Troll 2 - After seeing its standing amongst film critics and fans as one of the most comically terrible films of all time, I just had to know what the fuss was about and, frankly, everyone was right. A two quid bargain from Amazon, I can recommend this film to anyone with a disposition to camp gone mad. A script so vapid it makes your entire body not so much cringe as spasm, acting talent that makes your sole appearence in the school nativity look method acting perfection, god-awful special effects and, everyone's favourite, movie mistakes galore combines for hilarious effect in this underground classic. If a slight meander by a director of photgraphy made Christian Bale turn feral behind the scenes of the Dark Knight, then only Christ knows what his reaction to some of the blatant fuck-ups by the production team on Troll 2 would be.

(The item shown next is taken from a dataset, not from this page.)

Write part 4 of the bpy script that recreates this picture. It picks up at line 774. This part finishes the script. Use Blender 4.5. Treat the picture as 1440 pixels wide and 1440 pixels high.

As a musician by trade, the soundtrack gave me particular cause for concern - music that doesn't unnerve as much as cause you to flex Pumping Iron-style has no place in any horror of any budget, hence why any film with a heavy metal soundtrack that is supposedly scary will instantly make it a glorified music video a la Freddie Vs. Jason. Troll 2's soundtrack consists of mechanical drum machines, early synth arpeggiators and some of the most horrible, made-for-tv MIDI instrumentation ever recorded, which only added to my unhinged laughter.
Horrendously brilliant, its the only time a silk hat on a pig could be made to seem so honourable.